Monday, August 29, 2011


            I feel terrible.  I just yelled at Max.  He was bugging me for snacks, like usual, so I brought him a nice bowl of water melon (the only fruit he will touch) and because he is being incredibly picky with food he chewed it up and spit it out on the carpet.  That was the last straw for me.  I slapped his arm (which he barley felt because he had a sweater on) and I grabbed his little checks and gave him the evil mommy dearest stare.  The one that comes out when I can feel my blood boiling,
     “You don’t spit on my floor!”
   The words don’t look mean when written on paper, but I know he felt my anger.  It’s the anger I inherited from my father’s blood line.  My father had it, his father had it, but with each passing generation, it seems to lesson and I rarely can feel that rage anymore. 
             Max was sent into time out and instead of screaming (his usual bit) he is pouting and mumbling, “I don’t want to play,” under his breath. 

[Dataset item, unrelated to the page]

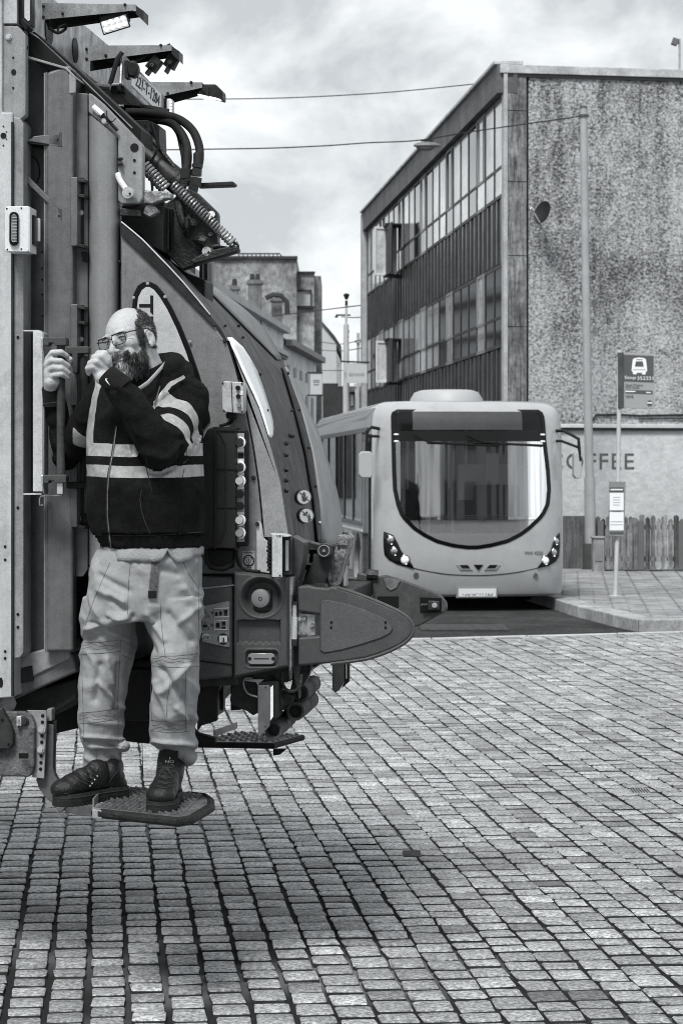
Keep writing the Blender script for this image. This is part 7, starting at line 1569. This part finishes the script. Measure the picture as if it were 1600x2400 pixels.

     Amazingly, his time out turned into a nap, so I am left alone with my thoughts and feel guilty.  Plus the fact that my neighbor just told me her seven year old had a terrible blow up at the library and her punishment was no TV that night, but she still took her to a friend’s house for a play date, right after the temper tantrum.  “Sucker!” I say.  But she responds, “Well, I can’t take away everything.”  I would have.  Makes me question, “Am I mean?” “Am I to strict?” But my own mother and father constantly insinuate that I am not strict enough. 

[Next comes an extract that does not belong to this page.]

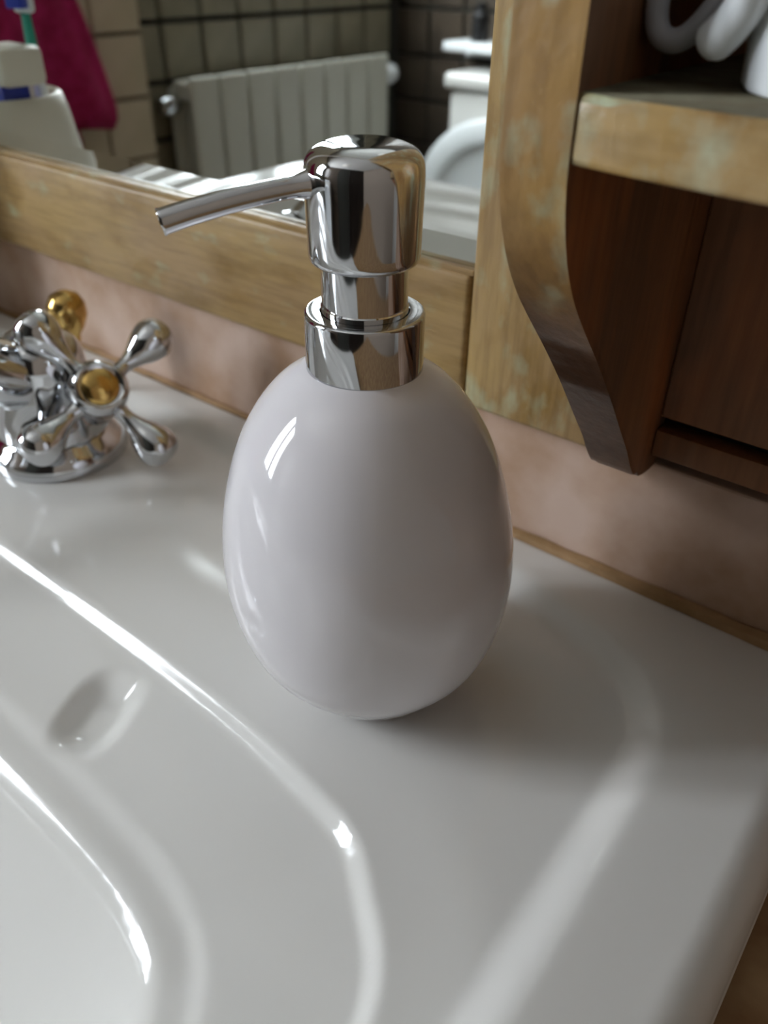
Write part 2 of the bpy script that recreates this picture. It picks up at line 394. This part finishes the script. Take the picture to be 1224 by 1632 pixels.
for lvl, (zz, ins) in enumerate(((-.0135, .0002), (CT+.0003, .0012))):
    for r in ring:
        x, y, z = verts[r]; verts.append([x-(x-cxx)*ins/hx, y-(y-cyy)*ins/hy, min(z, zz)])
prev = ring
for lvl in range(2):
    cur = list(range(base+lvl*n, base+(lvl+1)*n))
    for i in range(n): faces.append((prev[i], cur[i], cur[(i+1) % n], prev[(i+1) % n]))
    prev = cur
me = bpy.data.meshes.new('washbasin'); me.from_pydata(verts, [], faces); me.update()
me.polygons.foreach_set('use_smooth', [True]*len(me.polygons)); me.materials.append(M['ceramic'])
BSN = bpy.data.objects.new('washbasin', me); COL.objects.link(BSN)
tag(BSN, 'large white glazed washbasin with raised rim, set on the stone counter', 'sink')
bmn = bmesh.new(); bmn.from_mesh(me); bmesh.ops.recalc_face_normals(bmn, faces=bmn.faces)
up = sum(f.normal.z for f in list(bmn.faces)[0:200000:97])
if up < 0: bmesh.ops.reverse_faces(bmn, faces=bmn.faces)
bmn.to_mesh(me); bmn.free()
bm = B(); zb = float(Z[np.argmin(abs(gx-SC)), np.argmin(abs(gy+.29))])
lathe(bm, [(0, 0), (.021, 0), (.023, .0015), (.022, .003), (.017, .0025), (.016, -.002), (0, -.002)], 40, org=Vector((SC, -.29, zb+.0006)))
link('drain', bm, M['chrome'], BSN)

# ------------------------------------------------------------------ soap dispenser
DX, DY = -.1250, -.1008
DZ = 0.0002
SD = empty('soap_dispenser', (DX, DY, DZ), 'egg-shaped white ceramic soap dispenser with chrome pump, standing on the basin deck', 'soap dispenser')
def dpart(name, bm, m, sharp=40):
    o = link(name, bm, m, None, True, sharp); o.parent = SD; return o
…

    “In my day we wouldn’t have that talk” or “You just knew you couldn’t get away with that.” My mother informs me.   But I don’t want to be too strict.  No.  I want to be strict, just not mean and scary…like I just was.  But how do I get him to understand that I truly mean business?  And why do I think anger will interpret me saying, “stop that!” 

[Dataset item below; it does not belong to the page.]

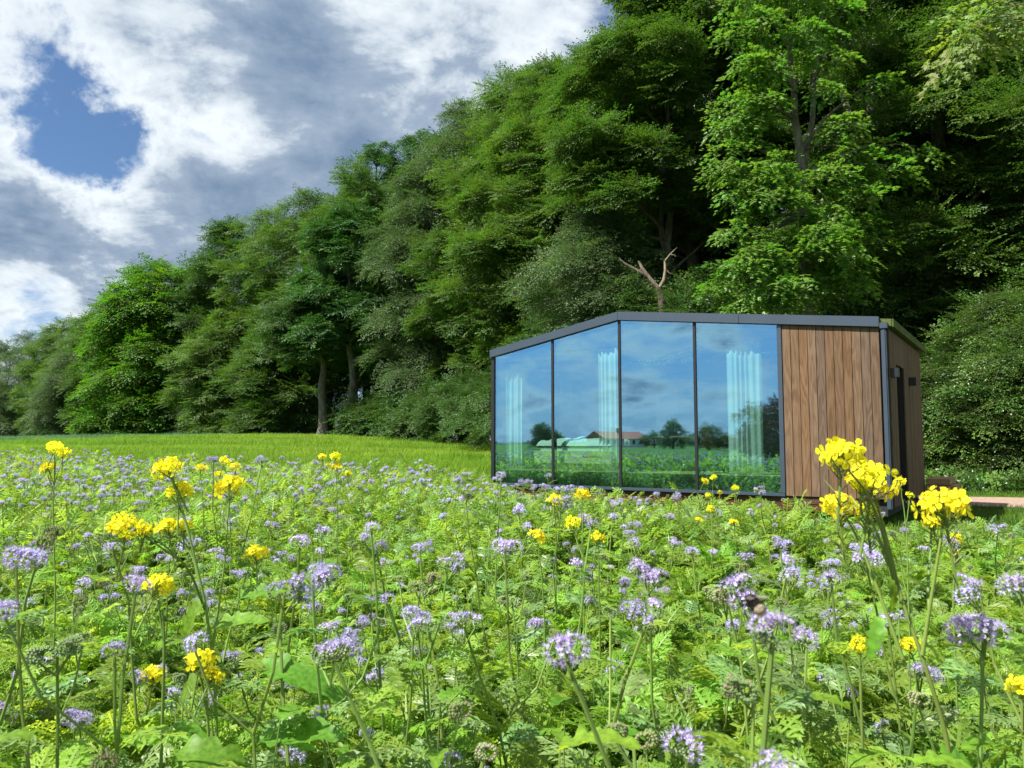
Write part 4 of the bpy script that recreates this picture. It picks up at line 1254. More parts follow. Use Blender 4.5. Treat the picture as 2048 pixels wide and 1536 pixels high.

I hope he’s not up there right now dreaming about a big scary mommy.  I want him to always think of me as beautiful rainbow mommy!”  That’s what he calls me.  Isn’t it great!  He’s been obsessed with the phrase “fart dart”, which he made up himself.  He even started calling me and his dad “fart dart.”  I said to him one day with a big frown, “I don’t like that name.  It hurts my feelings.  How about Beautiful Rainbow Mommy?”  He likes it too.  So now, if I spoil him or are extra sweet to him, he’ll call me that.  I should record it because I know that nick name is going to be short-lived.  He will have forgotten he ever called me that.  I’ll be sure to remind him but he’ll roll his eyes, get all embarrassed and run out the door to play with his friends, drive to school, marry his girlfriend, and raise his own kids.  His child hood will pass before my eyes and I just hope he will not remember the days I slapped his arm, squished his cheeks and acted like a “fart dart.”

1 comment:

  1. I also often wondered what my kids will or will not remember. I know it's not healthy or a good way to raise your kids but still. I know that I remember some event which, to me, was a monumental moment but when I bring it up to my parents they completely forgot about it and have no idea what I'm talking about.

    I found you blog through bookblogs.ning.
    I lived in NJ most of my life, but moved this summer to DE because of my job.